Fourier on sexual liberation in his early 19th century socialist utopia:
Love in Harmony [i.e. the Phalanx] will be ‘free,’ but highly organized, the aim being to provide universal sexual gratification. Everyone, including the elderly and the deformed, will be assured of a ‘sexual minimum’. To effect this, philanthropic corporations composed of outstandingly beautiful and promiscuous erotic priests and priestesses will joyfully minister to the needs of less attractive Harmonians. The qualification for admission to this ‘amorous nobility’ will be a generous sexual nature, capable of carrying on several affairs at once (this will be tested under examination conditions). Polygamy and adultery will be praiseworthy in Harmony, and they will be open and unashamed – there will be no secrecy – whereas monogamy will be despised as the narrowest sort of love. Polygamy, Fourier believed, was already almost universal – though covert – in our own civilization. He drew up a list of seventy-two distinct varieties of cuckold.

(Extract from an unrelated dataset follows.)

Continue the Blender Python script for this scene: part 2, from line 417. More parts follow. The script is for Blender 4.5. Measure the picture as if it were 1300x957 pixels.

In Harmony, the notion of sexual ‘perversion’ will be abandoned. Lesbians, pederasts, flagellants, and others with more recondite tastes such as heel-scratching and eating live spiders, will all have their desires recognized and satisfied, and will meet regularly at international convocations. Fourier himself confessed to a fondness for lesbians, and calculated that there were 26,400 men on earth, beside himself, who shared this abnormality.
The amorous affairs of each Phalanx will be organized by an elaborate hierarchy of officials, titled variously high priests, pontiffs, matrons, confessors, fairies, fakirs, and genies. They will hold sessions of the court of love each evening, after the children have gone to bed. In arranging relationships, they will depend on a complete knowledge of everyone’s likes and dislikes, obtained through confession, and an intricate card-index system of erotic personality-matching.
The quote is from The Faber Book of Utopias.